# [SET EXERCISE]
Return only the lines between the line holding "Generate a Blender" and the line holding "WALL_Y = 7946.0", the two boundary lines included, exactly as they appear.

# [DATASET EXCERPTS]
##########
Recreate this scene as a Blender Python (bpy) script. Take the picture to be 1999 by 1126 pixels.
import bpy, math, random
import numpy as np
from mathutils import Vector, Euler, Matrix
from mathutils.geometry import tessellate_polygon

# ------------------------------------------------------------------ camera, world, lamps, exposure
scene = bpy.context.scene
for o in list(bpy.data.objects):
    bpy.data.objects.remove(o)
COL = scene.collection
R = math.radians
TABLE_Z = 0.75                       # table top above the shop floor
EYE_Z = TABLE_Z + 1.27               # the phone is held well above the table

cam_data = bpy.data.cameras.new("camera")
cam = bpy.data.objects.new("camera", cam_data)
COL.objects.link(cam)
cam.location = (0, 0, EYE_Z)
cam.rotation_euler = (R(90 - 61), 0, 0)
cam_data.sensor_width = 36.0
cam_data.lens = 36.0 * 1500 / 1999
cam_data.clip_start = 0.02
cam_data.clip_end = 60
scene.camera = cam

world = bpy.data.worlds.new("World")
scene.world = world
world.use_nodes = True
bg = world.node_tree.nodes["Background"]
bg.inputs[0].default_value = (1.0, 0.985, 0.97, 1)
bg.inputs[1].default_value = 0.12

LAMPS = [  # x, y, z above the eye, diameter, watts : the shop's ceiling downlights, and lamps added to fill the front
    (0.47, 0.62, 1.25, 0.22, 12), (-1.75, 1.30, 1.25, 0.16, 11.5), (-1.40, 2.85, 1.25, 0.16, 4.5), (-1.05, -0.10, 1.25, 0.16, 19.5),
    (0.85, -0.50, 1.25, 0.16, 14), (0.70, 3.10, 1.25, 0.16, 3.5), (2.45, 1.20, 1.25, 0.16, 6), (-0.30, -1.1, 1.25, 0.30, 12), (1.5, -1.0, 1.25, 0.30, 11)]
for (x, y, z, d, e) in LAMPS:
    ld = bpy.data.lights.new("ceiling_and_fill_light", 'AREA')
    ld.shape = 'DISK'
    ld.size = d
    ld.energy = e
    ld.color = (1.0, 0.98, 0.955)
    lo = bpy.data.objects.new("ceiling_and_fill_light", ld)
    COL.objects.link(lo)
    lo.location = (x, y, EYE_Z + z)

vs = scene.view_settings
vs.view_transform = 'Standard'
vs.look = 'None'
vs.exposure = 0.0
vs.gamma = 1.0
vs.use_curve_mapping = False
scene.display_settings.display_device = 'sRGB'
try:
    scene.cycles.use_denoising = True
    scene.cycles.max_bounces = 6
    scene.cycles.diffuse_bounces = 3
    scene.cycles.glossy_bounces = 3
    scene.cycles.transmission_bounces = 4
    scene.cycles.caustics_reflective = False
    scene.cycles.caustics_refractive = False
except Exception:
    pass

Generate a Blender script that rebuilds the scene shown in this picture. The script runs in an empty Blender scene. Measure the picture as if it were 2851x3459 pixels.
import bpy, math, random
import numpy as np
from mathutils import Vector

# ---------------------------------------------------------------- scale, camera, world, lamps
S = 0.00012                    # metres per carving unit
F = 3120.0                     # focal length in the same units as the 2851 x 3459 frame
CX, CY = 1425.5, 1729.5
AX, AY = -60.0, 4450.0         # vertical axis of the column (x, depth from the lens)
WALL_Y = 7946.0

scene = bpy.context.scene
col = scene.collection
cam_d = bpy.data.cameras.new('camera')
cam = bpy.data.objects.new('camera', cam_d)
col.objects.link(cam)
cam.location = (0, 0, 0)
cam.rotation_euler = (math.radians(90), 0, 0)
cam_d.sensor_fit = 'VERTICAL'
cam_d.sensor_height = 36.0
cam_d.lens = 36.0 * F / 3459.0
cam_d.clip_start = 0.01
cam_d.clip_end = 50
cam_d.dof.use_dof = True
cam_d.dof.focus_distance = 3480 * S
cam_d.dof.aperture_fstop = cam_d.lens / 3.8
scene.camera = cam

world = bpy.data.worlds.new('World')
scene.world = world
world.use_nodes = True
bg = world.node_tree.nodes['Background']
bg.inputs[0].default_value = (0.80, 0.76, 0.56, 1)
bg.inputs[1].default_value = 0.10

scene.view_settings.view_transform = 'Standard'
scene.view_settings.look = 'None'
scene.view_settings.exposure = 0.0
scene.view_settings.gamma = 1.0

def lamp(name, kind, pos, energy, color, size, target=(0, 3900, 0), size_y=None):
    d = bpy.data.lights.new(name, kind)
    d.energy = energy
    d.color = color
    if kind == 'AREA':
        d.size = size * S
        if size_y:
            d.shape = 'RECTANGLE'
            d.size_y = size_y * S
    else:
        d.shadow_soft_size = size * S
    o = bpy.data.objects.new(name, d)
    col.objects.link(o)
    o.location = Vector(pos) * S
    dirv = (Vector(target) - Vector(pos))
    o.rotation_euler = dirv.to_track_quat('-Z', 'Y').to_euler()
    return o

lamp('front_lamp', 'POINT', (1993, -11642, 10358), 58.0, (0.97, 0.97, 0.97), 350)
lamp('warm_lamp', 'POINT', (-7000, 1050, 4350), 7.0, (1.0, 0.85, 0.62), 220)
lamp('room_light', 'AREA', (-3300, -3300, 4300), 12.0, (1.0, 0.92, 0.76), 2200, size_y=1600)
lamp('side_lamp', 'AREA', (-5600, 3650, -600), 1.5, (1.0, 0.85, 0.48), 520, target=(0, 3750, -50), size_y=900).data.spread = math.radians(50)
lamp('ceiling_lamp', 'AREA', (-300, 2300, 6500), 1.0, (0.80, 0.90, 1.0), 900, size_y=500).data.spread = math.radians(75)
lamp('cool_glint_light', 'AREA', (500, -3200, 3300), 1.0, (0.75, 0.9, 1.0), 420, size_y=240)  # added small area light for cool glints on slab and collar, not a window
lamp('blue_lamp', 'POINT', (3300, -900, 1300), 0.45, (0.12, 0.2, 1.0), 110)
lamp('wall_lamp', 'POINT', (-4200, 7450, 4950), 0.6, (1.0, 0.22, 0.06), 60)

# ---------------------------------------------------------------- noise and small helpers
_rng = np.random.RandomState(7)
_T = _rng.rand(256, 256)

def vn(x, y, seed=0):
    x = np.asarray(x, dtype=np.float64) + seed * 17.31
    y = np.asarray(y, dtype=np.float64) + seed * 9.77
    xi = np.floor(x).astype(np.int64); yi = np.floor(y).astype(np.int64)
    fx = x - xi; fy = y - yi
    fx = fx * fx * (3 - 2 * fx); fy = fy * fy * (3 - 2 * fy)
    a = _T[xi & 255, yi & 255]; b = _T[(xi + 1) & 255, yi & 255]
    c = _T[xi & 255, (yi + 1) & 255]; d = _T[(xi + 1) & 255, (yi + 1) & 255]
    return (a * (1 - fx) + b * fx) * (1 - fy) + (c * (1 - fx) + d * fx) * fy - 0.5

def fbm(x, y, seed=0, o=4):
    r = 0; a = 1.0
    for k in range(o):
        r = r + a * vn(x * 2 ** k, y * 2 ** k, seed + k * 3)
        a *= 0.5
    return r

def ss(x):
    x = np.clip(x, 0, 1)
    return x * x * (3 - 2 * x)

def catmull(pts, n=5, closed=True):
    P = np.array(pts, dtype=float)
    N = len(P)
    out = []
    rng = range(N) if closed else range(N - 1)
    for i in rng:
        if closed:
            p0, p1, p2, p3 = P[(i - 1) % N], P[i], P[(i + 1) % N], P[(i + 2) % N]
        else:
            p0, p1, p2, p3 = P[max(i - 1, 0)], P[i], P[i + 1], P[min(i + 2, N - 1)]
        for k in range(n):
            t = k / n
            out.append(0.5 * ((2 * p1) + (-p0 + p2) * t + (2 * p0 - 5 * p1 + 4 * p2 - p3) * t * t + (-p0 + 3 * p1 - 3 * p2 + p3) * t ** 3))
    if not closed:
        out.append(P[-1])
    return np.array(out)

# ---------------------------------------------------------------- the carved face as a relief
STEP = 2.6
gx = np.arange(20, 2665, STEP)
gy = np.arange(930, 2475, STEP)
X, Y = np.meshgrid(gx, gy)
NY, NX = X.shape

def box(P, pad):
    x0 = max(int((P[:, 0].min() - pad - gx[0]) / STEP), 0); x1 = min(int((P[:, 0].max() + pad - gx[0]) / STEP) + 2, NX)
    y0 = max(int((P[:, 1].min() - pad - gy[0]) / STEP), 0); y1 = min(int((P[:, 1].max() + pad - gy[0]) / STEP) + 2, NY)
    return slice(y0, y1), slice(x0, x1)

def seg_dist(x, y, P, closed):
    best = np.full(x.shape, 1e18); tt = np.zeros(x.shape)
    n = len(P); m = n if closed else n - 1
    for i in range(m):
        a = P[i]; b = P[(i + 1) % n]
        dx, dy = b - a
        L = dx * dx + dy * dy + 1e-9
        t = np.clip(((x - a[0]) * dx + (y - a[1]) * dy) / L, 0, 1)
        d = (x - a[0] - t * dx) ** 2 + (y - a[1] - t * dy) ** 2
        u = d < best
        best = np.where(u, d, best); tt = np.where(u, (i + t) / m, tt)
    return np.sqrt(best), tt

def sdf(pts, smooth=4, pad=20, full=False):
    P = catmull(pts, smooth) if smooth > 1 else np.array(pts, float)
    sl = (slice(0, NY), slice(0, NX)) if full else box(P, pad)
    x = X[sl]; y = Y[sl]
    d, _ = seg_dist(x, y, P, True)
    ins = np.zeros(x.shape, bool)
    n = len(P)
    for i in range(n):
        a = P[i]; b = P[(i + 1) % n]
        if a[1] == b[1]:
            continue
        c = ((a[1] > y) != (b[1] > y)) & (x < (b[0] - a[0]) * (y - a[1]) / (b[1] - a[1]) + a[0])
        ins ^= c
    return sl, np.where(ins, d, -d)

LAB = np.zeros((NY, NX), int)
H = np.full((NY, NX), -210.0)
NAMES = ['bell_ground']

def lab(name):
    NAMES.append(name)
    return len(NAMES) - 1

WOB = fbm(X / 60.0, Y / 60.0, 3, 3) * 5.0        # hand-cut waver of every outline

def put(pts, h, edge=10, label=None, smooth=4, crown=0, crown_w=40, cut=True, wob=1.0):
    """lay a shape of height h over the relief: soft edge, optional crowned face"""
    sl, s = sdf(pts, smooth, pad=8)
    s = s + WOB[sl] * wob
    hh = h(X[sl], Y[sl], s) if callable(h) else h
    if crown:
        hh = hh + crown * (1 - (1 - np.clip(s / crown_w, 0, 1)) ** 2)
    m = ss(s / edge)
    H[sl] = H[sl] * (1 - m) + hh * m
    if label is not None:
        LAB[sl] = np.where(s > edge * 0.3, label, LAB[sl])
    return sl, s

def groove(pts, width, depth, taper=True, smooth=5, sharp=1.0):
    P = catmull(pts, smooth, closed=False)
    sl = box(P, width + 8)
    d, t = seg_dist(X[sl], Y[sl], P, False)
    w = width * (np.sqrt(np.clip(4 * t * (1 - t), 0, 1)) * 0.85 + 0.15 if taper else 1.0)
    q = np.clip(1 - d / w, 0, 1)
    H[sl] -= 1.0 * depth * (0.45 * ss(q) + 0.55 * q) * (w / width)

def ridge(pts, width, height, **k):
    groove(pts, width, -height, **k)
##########
# [RESPONSE]
Generate a Blender script that rebuilds the scene shown in this picture. The script runs in an empty Blender scene. Measure the picture as if it were 2851x3459 pixels.
import bpy, math, random
import numpy as np
from mathutils import Vector

# ---------------------------------------------------------------- scale, camera, world, lamps
S = 0.00012                    # metres per carving unit
F = 3120.0                     # focal length in the same units as the 2851 x 3459 frame
CX, CY = 1425.5, 1729.5
AX, AY = -60.0, 4450.0         # vertical axis of the column (x, depth from the lens)
WALL_Y = 7946.0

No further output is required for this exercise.